Cadillac is struggling in the U.S. market with a comparatively paltry SUV lineup that only includes the XT5 and the Escalade. The brand saw sales slip 8 percent in 2017, with only the CT6 sedan and XT5 posting an increase in deliveries. And its market share sat just under 1 percent, trailing Audi, BMW and Mercedes, which all field full complements of SUVs to capture around 2 percent of the market.

But Cadillac’s bright spot is China, where GM’s luxury marque focused its efforts in recent years and grew its volume by nearly 51 percent in 2017, driving a record-breaking year for Cadillac’s global sales. Still, Cadillac wants to look beyond what de Nysschen called the “sales scoreboard.”

A former Audi exec credited with leading the German luxury brand to the front of the segment, de Nysschen would rather focus on the fitness of Cadillac, the products and the way they are executed.

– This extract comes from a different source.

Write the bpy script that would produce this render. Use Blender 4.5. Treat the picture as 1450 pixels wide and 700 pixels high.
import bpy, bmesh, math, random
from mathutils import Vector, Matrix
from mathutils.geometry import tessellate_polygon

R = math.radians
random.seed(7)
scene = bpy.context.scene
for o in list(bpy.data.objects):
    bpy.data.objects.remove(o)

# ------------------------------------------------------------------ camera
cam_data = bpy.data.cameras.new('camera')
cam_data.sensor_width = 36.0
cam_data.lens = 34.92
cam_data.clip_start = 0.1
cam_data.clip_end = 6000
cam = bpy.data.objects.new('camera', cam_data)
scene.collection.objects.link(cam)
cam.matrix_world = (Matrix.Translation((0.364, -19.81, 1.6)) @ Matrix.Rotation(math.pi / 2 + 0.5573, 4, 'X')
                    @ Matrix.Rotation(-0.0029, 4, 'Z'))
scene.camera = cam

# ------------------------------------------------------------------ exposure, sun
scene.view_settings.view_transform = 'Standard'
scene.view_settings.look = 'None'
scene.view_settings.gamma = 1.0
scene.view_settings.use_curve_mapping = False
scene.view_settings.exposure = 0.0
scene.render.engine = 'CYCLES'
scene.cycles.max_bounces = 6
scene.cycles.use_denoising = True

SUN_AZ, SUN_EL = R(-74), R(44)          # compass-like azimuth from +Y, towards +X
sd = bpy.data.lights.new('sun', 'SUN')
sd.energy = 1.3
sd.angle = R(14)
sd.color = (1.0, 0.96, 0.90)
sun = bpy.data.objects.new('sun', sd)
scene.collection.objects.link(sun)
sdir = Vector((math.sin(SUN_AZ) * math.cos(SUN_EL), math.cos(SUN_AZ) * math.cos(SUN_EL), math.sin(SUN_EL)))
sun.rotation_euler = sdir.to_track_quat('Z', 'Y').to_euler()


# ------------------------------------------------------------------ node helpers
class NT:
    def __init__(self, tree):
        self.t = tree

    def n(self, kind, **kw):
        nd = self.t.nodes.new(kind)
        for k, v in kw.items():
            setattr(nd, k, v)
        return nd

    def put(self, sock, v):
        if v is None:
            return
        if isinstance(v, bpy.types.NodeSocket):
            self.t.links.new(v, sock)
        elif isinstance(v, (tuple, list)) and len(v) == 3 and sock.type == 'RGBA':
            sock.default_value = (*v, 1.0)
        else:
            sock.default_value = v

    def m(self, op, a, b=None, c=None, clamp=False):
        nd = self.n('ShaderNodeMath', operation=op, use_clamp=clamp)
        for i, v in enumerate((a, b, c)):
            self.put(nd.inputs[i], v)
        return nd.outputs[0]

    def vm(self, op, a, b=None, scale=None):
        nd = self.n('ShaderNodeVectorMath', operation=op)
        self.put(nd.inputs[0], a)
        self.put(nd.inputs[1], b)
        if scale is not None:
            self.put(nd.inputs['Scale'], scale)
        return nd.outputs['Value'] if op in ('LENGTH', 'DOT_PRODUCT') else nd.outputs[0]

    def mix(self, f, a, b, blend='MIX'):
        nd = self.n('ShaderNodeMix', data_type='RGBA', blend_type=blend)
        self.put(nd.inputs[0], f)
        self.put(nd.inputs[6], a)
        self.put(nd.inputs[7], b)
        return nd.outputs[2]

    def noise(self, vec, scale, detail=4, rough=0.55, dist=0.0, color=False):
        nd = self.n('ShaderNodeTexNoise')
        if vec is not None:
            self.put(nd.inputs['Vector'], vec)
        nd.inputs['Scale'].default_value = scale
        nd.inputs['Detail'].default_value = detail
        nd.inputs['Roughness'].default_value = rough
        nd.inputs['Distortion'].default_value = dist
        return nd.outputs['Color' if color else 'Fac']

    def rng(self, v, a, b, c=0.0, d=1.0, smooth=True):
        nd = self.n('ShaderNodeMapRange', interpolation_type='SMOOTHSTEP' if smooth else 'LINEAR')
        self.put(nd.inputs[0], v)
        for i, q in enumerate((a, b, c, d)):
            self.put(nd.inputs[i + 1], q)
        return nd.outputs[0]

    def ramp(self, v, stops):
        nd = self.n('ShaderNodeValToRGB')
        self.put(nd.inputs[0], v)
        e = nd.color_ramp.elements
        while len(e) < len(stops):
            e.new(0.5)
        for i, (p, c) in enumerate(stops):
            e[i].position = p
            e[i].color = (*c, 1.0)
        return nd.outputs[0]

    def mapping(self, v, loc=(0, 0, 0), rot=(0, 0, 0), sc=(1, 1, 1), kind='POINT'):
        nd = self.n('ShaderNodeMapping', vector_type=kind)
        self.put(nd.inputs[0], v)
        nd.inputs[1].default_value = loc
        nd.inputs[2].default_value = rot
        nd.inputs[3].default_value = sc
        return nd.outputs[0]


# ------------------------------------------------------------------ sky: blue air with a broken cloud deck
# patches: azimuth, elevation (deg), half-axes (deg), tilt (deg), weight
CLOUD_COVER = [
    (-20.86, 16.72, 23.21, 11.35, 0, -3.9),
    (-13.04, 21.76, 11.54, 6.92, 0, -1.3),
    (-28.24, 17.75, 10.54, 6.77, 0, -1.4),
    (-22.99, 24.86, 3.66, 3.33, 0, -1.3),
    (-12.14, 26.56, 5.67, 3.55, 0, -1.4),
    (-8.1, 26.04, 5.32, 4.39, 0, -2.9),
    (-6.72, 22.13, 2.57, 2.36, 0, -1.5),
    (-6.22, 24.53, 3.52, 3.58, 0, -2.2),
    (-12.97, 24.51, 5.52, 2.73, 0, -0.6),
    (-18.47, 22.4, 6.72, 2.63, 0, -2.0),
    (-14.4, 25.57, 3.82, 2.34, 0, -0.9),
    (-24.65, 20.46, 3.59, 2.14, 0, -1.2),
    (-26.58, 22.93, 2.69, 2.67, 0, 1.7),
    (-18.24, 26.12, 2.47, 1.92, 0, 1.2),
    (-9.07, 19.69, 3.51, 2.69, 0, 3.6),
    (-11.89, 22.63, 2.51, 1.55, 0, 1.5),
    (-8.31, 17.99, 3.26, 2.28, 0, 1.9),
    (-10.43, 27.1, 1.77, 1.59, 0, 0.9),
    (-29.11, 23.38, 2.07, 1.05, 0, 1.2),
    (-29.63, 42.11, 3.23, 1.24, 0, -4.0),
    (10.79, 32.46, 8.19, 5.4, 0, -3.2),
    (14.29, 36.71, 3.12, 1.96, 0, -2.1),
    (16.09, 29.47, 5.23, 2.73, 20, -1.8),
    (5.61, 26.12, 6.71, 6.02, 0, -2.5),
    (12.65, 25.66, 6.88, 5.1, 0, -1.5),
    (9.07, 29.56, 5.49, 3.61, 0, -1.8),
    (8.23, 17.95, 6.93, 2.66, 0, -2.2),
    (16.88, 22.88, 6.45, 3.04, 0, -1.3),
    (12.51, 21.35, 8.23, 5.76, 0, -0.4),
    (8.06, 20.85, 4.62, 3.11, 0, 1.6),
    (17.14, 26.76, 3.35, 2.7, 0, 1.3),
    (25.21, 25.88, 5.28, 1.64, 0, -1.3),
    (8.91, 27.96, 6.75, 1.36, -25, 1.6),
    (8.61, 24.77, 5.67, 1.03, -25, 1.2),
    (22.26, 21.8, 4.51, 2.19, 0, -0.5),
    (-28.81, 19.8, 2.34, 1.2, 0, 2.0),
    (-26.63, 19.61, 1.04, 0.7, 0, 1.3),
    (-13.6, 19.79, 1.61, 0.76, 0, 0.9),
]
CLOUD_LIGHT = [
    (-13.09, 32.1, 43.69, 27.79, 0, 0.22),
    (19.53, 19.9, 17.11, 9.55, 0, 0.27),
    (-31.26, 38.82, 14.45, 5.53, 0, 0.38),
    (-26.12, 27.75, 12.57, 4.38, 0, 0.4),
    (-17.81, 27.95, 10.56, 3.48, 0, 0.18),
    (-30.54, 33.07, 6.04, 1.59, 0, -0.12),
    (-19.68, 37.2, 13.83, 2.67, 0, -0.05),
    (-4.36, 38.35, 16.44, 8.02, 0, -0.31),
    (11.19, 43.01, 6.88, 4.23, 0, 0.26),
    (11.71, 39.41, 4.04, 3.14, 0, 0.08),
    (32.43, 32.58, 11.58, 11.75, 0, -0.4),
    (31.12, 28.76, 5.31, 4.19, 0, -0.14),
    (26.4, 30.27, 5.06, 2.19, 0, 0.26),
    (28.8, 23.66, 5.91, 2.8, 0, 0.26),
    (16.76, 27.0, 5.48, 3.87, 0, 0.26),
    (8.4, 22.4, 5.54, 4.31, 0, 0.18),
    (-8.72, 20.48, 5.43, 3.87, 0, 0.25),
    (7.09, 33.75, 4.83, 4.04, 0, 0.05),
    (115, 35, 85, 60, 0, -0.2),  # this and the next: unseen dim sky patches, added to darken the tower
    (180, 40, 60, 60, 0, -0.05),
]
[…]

Cadillac’s volume for decades depended on slathering incentives on the pricey luxury vehicles, a practice de Nysschen has reined in at the same time the brand radically changes its products.

“It takes courage,” he said. “The problem that that leaves you with is that those products do not appeal to your traditional customer base, but you’re not yet that attractive to your new target audience.”

And de Nysschen says what he achieved at Audi won’t be as easy at Cadillac.

“Both challenges were difficult. The one difference at Audi was that Audi is not a U.S. brand,” he said. “Americans have a far more emotional connection to Cadillac the brand. People here want the brand to succeed. They are fans of the brand, but in that sort of way they’re also the brand’s harshest critics.”